Start at the Heart of Your Operation

Remote office culture begins and ends with the employees and their interactions with other employees. When a team is scattered across multiple places, it can be harder to achieve a cohesive group attitude. Culture is the experience employees have at work. Happy employees perform better at work, and statistics show that the benefit a company’s bottom line. Making office culture a priority extends beyond keeping the HR department and employees happy—it’s also a smart business move.

You can help create a social life even among remote employees by pairing up team members randomly and giving them time to chat on a weekly basis. Develop groups for people who have similar interests to encourage friendships and a stronger sense of the group instead of the individual. Find out where employees are located and encourage meet-ups for people near each other. Emphasize the importance of office culture so your employees are encouraged to take part in building it.

Build a Sense of Shared Space

If you have both a remote workforce and an in-office workforce, treat both teams the same. Don’t make office culture exceptions for either party, or you will risk ostracizing one group.
Avoid keeping anyone out of the loop—if someone can’t chat at a certain time, send an email to tell the employee what he or she missed.

Perfect your onboarding process and introduce new employees to everyone on the team on their first day. Make them feel welcome, and encourage them to reach out to anyone they need to for help in getting acclimated. Keep in regular contact with new employees so they feel comfortable and valued in their new positions. If new hires join a team that emphasizes strong connections, they’re more likely to further their own efforts for remote office culture in the future.

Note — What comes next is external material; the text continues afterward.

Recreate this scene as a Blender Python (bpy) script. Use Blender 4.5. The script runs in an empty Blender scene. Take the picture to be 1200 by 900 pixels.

Encourage Fun in Collaboration

It’s easy to slip into the habit of being “all business” with remote employees. However, building trust and amity within a group cultivates a solid team. Encourage lighthearted communication, like using emojis in Skype or funny gifs via instant messaging. Make collaborating fun so employees know the goal is to create a relaxed and positive work atmosphere, not to force people to hang out together.

If your budget allows it, consider taking remote office culture into the real world. Plan an employee trip or party and pay for employees’ travel expenses. Make it a holiday party or Employee Appreciation Day. Meeting face-to-face at least once a year can encourage remote employees to develop relationships with coworkers who keep in touch in and out of work. If this is outside of your company’s scope, facilitate other team-building activities. For example, start a book or movie club in the remote workplace and plan video conference chats to discuss the book or movie.

Collaborations are only as good as the individuals who participate. Use tools that foster office culture, such as collaborative apps and group activities, to ensure your employees are happy in the workplace. Make office culture a priority from the start, and your employees will follow your lead.